In China, blue-chip stocks fell nearly 0.5% while Hong Kong’s Hang Seng index slid 0.8%, as investors continue to look for clues for further policy support from Beijing. U.S. bond yields hovered near their recent lows, with the two-year Treasury yield last at 4.7245%, having earlier in December hit a nearly six-month trough of 4.5400%. The benchmark 10-year yield steadied at 4.2006%, near its lowest in three months. In the currency market, the U.S. dollar was on the defensive and stood at $1.2558 on the British pound.

British wage growth slowed by the most in almost two years, data on Tuesday showed, though pay was likely still rising too fast for the Bank of England to relax its tough stance against cutting interest rates. The greenback meanwhile last bought 145.48 yen.
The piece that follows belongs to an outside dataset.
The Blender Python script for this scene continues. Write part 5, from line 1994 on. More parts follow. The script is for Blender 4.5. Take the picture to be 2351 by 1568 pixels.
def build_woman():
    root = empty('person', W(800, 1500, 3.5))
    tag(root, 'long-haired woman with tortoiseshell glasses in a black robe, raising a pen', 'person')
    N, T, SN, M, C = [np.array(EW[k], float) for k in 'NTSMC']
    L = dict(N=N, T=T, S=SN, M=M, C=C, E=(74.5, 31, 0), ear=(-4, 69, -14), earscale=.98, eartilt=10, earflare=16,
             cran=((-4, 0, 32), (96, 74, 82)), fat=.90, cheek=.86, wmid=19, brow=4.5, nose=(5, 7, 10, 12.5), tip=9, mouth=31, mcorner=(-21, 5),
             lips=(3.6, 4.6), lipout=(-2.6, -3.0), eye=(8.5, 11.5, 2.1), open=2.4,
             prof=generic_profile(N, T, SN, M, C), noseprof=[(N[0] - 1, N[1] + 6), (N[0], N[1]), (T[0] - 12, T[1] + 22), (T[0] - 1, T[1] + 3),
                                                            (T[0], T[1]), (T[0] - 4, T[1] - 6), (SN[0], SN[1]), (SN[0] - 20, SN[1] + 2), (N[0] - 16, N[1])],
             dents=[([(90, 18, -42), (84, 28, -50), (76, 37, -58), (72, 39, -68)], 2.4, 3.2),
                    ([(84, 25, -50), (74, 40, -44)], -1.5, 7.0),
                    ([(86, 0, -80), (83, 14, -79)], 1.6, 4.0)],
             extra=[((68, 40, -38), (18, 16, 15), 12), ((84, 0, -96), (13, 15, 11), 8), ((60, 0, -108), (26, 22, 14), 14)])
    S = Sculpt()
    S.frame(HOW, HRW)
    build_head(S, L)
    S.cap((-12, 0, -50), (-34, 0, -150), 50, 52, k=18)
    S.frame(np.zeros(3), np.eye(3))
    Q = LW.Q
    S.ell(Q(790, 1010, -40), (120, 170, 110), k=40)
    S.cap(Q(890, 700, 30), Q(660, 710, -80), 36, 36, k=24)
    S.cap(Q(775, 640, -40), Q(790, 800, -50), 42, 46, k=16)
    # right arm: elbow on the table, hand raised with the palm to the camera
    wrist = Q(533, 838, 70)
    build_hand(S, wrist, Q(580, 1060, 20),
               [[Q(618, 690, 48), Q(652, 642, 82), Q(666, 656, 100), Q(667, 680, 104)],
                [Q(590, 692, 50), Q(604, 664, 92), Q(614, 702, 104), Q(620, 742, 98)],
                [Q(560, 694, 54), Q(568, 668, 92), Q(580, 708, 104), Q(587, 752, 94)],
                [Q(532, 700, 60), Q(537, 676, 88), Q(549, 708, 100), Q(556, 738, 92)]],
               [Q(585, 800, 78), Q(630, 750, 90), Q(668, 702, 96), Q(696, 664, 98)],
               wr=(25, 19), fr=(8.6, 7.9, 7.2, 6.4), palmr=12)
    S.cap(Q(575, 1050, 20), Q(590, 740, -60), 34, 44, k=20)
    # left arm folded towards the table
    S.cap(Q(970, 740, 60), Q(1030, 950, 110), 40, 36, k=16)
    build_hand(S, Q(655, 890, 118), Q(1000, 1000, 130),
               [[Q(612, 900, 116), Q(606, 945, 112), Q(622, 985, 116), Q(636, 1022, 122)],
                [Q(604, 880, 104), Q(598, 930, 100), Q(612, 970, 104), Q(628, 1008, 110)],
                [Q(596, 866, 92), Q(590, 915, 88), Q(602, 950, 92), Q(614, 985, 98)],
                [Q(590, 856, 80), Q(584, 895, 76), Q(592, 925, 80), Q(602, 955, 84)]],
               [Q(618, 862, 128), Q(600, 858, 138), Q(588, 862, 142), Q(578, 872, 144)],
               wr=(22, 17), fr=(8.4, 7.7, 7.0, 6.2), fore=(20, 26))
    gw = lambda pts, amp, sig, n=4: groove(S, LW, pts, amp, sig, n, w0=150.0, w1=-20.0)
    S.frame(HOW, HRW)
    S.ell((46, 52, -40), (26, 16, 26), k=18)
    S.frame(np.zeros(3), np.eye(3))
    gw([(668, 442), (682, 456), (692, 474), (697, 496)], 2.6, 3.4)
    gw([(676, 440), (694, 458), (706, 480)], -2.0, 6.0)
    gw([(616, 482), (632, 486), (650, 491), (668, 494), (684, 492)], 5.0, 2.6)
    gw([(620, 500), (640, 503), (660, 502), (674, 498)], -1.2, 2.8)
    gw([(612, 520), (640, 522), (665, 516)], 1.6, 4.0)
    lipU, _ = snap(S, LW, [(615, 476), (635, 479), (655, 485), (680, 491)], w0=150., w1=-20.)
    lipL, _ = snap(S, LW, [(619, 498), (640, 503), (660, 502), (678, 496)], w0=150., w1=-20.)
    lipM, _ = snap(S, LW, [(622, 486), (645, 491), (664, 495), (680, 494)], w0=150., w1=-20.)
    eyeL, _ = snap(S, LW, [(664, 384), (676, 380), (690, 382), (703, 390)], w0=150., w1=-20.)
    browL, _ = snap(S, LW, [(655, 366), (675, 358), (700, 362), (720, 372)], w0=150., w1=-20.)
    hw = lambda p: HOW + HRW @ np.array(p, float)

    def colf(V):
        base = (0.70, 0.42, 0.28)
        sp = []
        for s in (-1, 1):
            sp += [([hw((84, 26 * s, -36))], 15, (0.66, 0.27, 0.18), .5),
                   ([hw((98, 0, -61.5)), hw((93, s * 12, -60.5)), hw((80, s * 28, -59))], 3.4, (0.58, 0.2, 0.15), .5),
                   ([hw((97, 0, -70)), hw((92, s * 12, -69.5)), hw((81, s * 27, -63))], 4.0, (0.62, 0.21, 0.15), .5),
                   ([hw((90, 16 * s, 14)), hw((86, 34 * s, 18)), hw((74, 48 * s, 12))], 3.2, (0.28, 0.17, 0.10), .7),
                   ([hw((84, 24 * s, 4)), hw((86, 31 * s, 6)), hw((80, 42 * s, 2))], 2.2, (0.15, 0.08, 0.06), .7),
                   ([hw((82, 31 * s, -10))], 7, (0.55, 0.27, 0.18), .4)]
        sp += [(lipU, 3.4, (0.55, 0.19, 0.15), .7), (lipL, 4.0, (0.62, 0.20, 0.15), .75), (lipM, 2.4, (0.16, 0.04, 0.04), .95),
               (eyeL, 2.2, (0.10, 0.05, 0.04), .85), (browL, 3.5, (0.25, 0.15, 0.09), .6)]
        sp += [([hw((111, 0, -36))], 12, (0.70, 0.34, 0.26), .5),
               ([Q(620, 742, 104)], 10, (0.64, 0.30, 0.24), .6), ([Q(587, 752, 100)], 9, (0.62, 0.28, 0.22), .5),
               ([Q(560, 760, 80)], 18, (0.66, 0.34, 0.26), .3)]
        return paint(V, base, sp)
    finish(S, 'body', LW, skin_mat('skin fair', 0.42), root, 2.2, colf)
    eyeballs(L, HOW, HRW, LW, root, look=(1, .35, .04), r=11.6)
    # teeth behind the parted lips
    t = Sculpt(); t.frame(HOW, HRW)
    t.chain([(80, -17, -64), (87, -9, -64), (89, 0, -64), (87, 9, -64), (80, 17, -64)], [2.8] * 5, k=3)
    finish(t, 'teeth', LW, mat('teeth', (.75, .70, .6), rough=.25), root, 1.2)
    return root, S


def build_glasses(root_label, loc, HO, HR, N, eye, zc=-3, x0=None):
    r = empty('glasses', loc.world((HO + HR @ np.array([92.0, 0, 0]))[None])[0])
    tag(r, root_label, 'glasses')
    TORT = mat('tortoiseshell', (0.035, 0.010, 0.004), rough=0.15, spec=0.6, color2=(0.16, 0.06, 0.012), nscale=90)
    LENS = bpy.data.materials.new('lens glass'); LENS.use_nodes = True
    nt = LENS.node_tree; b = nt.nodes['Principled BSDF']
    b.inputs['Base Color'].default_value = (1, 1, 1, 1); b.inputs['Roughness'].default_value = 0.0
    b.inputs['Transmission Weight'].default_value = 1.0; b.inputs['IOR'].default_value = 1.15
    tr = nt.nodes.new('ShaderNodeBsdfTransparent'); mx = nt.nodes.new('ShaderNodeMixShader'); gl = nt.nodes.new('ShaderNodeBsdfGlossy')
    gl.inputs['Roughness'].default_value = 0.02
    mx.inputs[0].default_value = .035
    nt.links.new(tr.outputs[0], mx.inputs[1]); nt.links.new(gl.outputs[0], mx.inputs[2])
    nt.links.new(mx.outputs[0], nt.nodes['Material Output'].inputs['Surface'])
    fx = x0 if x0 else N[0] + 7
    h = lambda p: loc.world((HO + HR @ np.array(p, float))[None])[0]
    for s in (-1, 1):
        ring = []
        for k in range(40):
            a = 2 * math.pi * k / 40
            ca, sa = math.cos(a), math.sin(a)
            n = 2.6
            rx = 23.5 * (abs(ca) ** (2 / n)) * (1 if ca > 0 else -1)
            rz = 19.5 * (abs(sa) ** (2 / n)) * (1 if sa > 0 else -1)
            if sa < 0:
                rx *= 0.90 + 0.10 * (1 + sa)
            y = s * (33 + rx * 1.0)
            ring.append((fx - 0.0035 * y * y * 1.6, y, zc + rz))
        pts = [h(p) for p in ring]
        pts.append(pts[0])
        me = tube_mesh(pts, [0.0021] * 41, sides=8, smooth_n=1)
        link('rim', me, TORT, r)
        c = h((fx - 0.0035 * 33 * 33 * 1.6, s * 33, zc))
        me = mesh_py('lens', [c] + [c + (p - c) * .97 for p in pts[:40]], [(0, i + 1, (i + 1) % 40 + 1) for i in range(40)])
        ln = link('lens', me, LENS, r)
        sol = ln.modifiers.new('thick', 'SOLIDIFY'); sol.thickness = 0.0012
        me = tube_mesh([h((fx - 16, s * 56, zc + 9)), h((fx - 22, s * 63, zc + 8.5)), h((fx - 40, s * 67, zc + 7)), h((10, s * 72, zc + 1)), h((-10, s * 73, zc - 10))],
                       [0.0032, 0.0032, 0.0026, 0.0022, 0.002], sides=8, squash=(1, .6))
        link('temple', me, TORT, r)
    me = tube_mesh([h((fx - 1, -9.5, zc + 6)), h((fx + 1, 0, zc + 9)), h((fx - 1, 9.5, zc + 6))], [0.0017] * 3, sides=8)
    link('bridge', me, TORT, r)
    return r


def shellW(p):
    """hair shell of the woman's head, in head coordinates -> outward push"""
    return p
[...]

While investors look for signs of rate cuts next year across major central banks, over in Japan, many are betting for the Bank of Japan to shift away from its ultra-loose monetary policy. “We expect the BOJ to stay steady at the December meeting,” said analysts at Maybank in a note. “We still think they will only exit negative interest rate policy and yield curve control in Q2 2024 after a strong spring wage negotiations’ result.” In commodity markets, gold was kept pinned near a three-week low and was last at $1,980.79 an ounce.